An access control list is basically a list attached to an object specifying which security principals (users, groups, computers, and so on) are allowed to access the object and what level of access they are allowed to have. In Windows 2000, ACLs are more properly called discretionary access control lists (DACLs) because they can be configured and managed by administrators at their discretion.

There is also another type of ACL in Windows called a system access control list (SACL), which is used to control the generation of audit messages when object auditing has been configured on a file system.

System Access Control List (SACL)

Access Control List
Access Control List

A system access control list (SACL) enables administrators to log attempts to access a secured object. Each ACE specifies the types of access attempts by a specified trustee that cause the system to generate a record in the security event log. An ACE in a SACL can generate audit records when an access attempt fails, when it succeeds, or both. For more information about SACLs, see Audit Generation and SACL Access Right.

Access control lists are natively implemented on some UNIX operating system platforms such as Solaris (which first implemented ACLs in version 2.5.1) and are also available as third-party software for other UNIX platforms.

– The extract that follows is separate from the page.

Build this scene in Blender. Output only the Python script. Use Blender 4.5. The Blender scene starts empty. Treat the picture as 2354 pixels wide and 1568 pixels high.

Traditionally access control on UNIX file systems was managed using the chmod (change mode) command, but this offered only limited or coarse-grained control of file permissions and provided no flexibility for configuring unique sets of access permissions for particular users or groups.



To set and display access control lists on Solaris, use the setfacl and getfacl commands. Other UNIX packages and add-ons may use different commands such as setacl and getacl.